Satellites, Chips and Fraud Detectors
Back at Seafund, the portfolio reveals how deep tech in India is expanding across industries.
In space tech, the startup TakeMe2Space is addressing the growing demand for global satellite communication. “The number of satellites across the world is gonna grow significantly because we all need to communicate all the time,” said Bhandari. “The need for communication is ever-growing in mapping, weather, traffic, natural disasters, mining, and armed forces.”
For compute infrastructure, Seafund is backing Calligo Tech, which is developing semiconductor solutions that reduce power consumption during data processing, a critical bottleneck as AI demand strains computing capacity.

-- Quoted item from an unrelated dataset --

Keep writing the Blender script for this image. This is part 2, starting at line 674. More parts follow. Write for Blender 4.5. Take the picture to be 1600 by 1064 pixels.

Bhandari believes that any technology that can compute faster, with less power, and with higher precision will have a market. “To the extent that Sam, Elon, and all these guys are saying, ‘Our GPUs are fried.’”
In health tech, Consint.ai uses forensic AI to detect fraud in insurance claims, an application with broad potential. Now, technology in forensics is not just assisting in health insurance. “Forensic tech can detect fraud, which humans, doctors, and nurses, sitting and watching the claims, will not be able to detect,” he said.
What Investors Want
While technology is essential, Seafund and Elevation prioritise problem clarity, founder mindset, and customer obsession. Bhandari outlined a structured framework for evaluating deep-tech startups.
“The first thing we have to understand is the problem they are solving,” he said. Then comes assessing the team and their approach to solving it. “Is the team capable of solving the problem? Or at least, can they go down that path?”
He added that a technical background within the fund helps the investors move faster. It would help them accelerate the conversation with the startup. Even post-investment, Seafund continues to provide business support. “We can certainly help build sounding boards for them. And then most importantly, we can help their business progress based on our network,” he said.
Elevation, which has invested in many household names like Meesho, Swiggy, and Zomato, looks for similar principles. “It’s customer obsession. They just think about every customer backwards, and are very obsessed with the customer pain point,” said Bhaskar. “And that takes time. That takes a number of failures along the way.”
He emphasised that domain depth is key for AI-driven innovation. “Somebody has to really obsess on that one small sliver of a process and build a product which truly replaces it rather than just some fringes and whistles on the side.”
India’s Deep-Tech Moment or Missed Chance?
Government support has improved, with schemes like the Design Linked Incentive (DLI) programme helping startups reduce costs and take products to market. “You are able to experiment. If you deliver, you get paid back. It’s a great start,” Bhandari said.
Still, he believes India has a long way to go. “We need more of it, a lot more of it,” he said. “We need to continuously invest at a private level and at a government level.”
When asked about India’s position in the global tech race, VCs agree that India has an opportunity to lead in deep tech, but it must act quickly. “We need to do more. I don’t think anybody’s confused about the fact that many countries are doing a lot more than us,” said Bhandari.
The country needs to provide more capital, access, guidance, and solve problems,” he urged. Bhaskar highlighted two key trends for India’s AI opportunity: building software for Indian markets like SMBs and healthcare, and expanding access.
Ultimately, the question doesn’t seem to be whether India can build deep tech but whether it will do so fast enough.